[Problem to work on] Only the lines from the line that has "Write the bpy" through the line that has "scn.view_settings.exposure = 0.64" should be reproduced, exactly and with both ends kept.

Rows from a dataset
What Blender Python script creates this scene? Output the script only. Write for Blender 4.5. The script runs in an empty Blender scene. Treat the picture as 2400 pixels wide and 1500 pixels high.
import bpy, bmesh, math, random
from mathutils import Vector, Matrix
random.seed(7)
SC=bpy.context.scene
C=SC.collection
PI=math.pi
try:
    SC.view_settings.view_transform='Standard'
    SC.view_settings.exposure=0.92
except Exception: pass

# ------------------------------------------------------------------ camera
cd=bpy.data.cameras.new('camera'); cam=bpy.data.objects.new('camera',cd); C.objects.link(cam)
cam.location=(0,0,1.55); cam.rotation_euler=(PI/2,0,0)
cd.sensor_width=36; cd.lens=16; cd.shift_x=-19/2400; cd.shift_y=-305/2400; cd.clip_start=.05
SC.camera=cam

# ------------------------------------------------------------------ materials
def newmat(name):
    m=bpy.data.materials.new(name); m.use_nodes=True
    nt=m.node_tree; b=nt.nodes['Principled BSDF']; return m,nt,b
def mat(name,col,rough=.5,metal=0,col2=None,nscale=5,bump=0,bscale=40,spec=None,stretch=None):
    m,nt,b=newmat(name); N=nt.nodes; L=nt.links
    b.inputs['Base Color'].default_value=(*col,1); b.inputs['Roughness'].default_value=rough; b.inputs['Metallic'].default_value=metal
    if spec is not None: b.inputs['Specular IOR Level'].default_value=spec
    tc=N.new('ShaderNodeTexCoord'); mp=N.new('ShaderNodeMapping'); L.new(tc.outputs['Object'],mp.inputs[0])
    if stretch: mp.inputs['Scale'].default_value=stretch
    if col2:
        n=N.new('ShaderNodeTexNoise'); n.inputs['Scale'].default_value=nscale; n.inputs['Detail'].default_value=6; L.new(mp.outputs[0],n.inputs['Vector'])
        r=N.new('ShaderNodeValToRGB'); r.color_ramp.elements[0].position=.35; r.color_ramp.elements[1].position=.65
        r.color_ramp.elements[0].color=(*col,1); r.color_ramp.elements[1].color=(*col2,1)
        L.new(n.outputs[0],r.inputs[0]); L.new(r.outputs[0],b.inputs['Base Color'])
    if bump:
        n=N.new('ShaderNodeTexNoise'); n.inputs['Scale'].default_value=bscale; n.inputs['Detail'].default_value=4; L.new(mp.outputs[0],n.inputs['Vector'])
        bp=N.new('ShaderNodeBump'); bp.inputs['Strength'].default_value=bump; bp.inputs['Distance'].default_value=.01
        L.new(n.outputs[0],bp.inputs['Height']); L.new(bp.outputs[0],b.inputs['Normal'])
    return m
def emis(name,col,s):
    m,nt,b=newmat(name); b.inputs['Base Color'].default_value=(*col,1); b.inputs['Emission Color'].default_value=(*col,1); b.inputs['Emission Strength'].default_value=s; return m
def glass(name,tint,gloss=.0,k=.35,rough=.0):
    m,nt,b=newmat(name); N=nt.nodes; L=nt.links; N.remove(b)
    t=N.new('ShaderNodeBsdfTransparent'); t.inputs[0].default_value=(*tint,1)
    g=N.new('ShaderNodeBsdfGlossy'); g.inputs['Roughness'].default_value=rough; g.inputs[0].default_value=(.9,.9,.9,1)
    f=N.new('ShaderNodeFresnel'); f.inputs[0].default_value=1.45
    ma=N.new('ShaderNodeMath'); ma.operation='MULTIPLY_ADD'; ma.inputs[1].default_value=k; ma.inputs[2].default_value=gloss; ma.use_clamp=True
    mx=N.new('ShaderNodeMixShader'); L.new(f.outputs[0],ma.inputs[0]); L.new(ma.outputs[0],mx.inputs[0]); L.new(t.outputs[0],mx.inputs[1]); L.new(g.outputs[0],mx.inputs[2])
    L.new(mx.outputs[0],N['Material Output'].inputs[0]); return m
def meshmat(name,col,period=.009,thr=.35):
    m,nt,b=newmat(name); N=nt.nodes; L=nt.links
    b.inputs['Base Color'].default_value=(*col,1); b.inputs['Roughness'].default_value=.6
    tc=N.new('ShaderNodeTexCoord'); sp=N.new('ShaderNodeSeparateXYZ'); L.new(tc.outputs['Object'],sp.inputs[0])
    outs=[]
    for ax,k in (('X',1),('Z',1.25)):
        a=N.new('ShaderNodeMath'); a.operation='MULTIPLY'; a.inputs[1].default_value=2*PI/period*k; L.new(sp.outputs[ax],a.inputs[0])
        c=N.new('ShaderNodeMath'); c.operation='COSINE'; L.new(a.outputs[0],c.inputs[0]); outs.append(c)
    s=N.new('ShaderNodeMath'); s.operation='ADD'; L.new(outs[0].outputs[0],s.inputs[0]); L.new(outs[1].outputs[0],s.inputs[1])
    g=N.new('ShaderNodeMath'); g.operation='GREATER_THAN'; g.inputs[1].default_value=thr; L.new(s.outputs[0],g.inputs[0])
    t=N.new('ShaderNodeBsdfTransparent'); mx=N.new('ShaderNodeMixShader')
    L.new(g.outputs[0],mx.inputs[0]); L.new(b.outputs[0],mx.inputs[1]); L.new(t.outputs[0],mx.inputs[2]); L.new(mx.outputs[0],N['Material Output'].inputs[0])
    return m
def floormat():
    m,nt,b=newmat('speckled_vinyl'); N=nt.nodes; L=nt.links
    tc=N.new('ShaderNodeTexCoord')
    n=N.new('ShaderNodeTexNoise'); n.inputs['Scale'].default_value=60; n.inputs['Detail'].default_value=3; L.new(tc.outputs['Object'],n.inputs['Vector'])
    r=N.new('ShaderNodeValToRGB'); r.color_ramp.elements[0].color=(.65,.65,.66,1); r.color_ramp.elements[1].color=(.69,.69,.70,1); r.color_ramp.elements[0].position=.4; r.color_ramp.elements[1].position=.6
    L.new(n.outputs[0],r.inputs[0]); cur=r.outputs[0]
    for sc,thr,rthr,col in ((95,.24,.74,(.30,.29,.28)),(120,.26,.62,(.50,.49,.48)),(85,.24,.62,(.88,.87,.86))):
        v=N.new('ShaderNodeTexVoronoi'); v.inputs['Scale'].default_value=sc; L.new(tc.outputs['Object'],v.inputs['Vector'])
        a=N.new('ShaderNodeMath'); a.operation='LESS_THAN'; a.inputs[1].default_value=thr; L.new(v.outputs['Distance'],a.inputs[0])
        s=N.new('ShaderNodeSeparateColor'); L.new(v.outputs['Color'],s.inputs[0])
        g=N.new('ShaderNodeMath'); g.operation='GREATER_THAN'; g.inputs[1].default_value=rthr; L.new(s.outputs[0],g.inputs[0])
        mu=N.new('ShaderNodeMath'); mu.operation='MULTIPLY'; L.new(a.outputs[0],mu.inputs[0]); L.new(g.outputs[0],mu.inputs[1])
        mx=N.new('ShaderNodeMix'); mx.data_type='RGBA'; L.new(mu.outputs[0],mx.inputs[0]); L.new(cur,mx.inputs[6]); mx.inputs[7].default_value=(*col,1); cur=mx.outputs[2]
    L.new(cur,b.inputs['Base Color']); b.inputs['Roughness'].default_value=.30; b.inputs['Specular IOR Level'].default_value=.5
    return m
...
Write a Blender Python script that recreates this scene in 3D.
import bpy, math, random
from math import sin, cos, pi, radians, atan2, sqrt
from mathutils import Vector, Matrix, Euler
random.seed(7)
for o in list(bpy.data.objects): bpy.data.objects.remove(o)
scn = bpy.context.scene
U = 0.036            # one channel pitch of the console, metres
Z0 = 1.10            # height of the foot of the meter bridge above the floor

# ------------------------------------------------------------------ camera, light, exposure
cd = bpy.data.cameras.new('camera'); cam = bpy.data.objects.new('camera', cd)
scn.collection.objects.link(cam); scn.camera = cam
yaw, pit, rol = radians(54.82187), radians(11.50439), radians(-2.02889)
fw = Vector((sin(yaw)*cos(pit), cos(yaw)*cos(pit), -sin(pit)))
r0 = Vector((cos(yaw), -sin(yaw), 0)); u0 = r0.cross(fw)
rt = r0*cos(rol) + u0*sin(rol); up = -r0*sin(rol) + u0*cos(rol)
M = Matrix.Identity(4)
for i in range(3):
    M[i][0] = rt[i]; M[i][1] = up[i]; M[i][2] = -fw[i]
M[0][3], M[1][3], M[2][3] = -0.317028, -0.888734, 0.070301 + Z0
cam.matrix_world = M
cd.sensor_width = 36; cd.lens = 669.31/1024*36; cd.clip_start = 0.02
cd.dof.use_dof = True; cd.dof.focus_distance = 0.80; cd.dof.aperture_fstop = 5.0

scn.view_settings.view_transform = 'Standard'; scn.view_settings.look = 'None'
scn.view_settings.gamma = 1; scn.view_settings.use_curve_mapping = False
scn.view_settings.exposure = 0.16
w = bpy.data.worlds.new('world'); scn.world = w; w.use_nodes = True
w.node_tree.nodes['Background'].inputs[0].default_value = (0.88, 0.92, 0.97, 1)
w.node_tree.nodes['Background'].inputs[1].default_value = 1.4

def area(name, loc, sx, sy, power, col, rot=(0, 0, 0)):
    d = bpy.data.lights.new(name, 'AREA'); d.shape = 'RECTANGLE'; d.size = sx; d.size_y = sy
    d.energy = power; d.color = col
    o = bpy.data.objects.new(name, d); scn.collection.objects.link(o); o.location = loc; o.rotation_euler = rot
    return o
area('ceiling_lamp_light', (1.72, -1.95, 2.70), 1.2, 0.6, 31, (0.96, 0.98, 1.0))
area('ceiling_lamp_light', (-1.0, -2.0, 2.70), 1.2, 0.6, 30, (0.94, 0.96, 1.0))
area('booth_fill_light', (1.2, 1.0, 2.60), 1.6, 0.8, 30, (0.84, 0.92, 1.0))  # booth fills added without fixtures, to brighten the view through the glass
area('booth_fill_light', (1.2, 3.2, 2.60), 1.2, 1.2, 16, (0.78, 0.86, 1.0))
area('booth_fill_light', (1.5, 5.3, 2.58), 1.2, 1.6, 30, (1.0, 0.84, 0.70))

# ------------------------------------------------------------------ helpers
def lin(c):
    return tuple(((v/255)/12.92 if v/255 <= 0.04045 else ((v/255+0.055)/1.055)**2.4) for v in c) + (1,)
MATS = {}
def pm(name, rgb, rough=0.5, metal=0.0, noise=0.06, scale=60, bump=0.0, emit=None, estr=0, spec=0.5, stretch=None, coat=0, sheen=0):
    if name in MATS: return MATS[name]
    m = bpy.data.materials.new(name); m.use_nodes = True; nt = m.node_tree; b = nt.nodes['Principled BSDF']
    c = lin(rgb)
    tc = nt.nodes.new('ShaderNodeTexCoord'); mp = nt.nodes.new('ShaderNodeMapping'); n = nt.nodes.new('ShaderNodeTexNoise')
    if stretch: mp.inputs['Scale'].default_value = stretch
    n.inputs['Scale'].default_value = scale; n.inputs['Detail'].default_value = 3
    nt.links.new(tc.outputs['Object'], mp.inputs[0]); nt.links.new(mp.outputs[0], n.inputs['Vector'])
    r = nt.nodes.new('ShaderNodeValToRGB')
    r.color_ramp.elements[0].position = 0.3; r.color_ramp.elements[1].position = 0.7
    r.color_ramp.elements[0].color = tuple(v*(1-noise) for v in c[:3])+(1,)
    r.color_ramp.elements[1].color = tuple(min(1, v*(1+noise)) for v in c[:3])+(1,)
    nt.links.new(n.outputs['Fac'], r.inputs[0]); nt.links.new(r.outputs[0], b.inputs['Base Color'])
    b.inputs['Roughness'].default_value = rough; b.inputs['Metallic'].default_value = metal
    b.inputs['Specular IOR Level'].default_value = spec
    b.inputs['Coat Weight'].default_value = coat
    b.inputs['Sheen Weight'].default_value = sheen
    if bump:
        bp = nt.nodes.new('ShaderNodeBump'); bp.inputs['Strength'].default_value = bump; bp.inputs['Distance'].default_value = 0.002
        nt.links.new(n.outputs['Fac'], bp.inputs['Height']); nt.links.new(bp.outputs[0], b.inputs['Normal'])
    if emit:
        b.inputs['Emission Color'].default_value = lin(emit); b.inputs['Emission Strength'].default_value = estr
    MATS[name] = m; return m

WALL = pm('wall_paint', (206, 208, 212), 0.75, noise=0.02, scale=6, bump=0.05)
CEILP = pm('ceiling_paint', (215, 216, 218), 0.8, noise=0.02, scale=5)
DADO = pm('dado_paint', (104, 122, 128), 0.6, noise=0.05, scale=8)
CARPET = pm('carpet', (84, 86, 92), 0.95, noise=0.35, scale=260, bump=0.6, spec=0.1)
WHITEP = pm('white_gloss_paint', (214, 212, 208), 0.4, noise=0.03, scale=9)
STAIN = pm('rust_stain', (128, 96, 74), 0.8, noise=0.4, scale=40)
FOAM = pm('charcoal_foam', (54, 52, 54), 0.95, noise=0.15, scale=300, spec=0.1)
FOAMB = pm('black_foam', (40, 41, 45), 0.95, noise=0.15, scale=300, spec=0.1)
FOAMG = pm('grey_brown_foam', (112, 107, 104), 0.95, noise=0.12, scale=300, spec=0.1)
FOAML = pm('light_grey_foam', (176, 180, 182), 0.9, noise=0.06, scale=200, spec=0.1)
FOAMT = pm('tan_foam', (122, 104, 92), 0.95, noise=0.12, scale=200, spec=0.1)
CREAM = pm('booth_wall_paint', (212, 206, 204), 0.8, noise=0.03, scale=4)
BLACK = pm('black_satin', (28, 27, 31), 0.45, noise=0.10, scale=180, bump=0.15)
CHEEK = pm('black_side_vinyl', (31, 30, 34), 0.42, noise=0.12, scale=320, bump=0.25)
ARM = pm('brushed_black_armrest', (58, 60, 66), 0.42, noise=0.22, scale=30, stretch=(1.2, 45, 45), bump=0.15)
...
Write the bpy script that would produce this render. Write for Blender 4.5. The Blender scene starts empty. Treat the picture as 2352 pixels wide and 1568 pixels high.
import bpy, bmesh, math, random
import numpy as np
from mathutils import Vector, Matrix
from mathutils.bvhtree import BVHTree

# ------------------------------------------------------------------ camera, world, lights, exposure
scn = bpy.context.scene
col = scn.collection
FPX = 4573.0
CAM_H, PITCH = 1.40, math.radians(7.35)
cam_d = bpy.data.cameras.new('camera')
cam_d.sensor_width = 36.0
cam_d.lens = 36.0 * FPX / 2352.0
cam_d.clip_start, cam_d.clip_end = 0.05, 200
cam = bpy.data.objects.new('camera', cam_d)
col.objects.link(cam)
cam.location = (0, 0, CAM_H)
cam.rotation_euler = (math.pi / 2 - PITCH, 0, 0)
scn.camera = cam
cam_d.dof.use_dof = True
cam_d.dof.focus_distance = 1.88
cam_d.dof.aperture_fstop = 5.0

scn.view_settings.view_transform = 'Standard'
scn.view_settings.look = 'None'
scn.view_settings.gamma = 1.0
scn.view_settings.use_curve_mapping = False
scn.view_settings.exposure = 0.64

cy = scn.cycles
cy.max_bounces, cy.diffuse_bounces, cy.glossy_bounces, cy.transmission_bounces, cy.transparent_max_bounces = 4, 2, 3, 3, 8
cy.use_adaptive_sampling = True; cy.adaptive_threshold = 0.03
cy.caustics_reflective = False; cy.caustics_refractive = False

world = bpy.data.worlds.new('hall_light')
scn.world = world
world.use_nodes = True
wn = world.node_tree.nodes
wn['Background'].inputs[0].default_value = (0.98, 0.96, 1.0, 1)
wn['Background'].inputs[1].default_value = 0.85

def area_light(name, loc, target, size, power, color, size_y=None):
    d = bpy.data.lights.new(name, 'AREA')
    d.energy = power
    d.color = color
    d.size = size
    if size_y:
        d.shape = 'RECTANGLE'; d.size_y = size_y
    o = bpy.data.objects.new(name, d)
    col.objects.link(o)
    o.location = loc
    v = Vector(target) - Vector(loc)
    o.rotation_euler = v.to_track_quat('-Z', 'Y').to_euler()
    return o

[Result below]
Write the bpy script that would produce this render. Write for Blender 4.5. The Blender scene starts empty. Treat the picture as 2352 pixels wide and 1568 pixels high.
import bpy, bmesh, math, random
import numpy as np
from mathutils import Vector, Matrix
from mathutils.bvhtree import BVHTree

# ------------------------------------------------------------------ camera, world, lights, exposure
scn = bpy.context.scene
col = scn.collection
FPX = 4573.0
CAM_H, PITCH = 1.40, math.radians(7.35)
cam_d = bpy.data.cameras.new('camera')
cam_d.sensor_width = 36.0
cam_d.lens = 36.0 * FPX / 2352.0
cam_d.clip_start, cam_d.clip_end = 0.05, 200
cam = bpy.data.objects.new('camera', cam_d)
col.objects.link(cam)
cam.location = (0, 0, CAM_H)
cam.rotation_euler = (math.pi / 2 - PITCH, 0, 0)
scn.camera = cam
cam_d.dof.use_dof = True
cam_d.dof.focus_distance = 1.88
cam_d.dof.aperture_fstop = 5.0

scn.view_settings.view_transform = 'Standard'
scn.view_settings.look = 'None'
scn.view_settings.gamma = 1.0
scn.view_settings.use_curve_mapping = False
scn.view_settings.exposure = 0.64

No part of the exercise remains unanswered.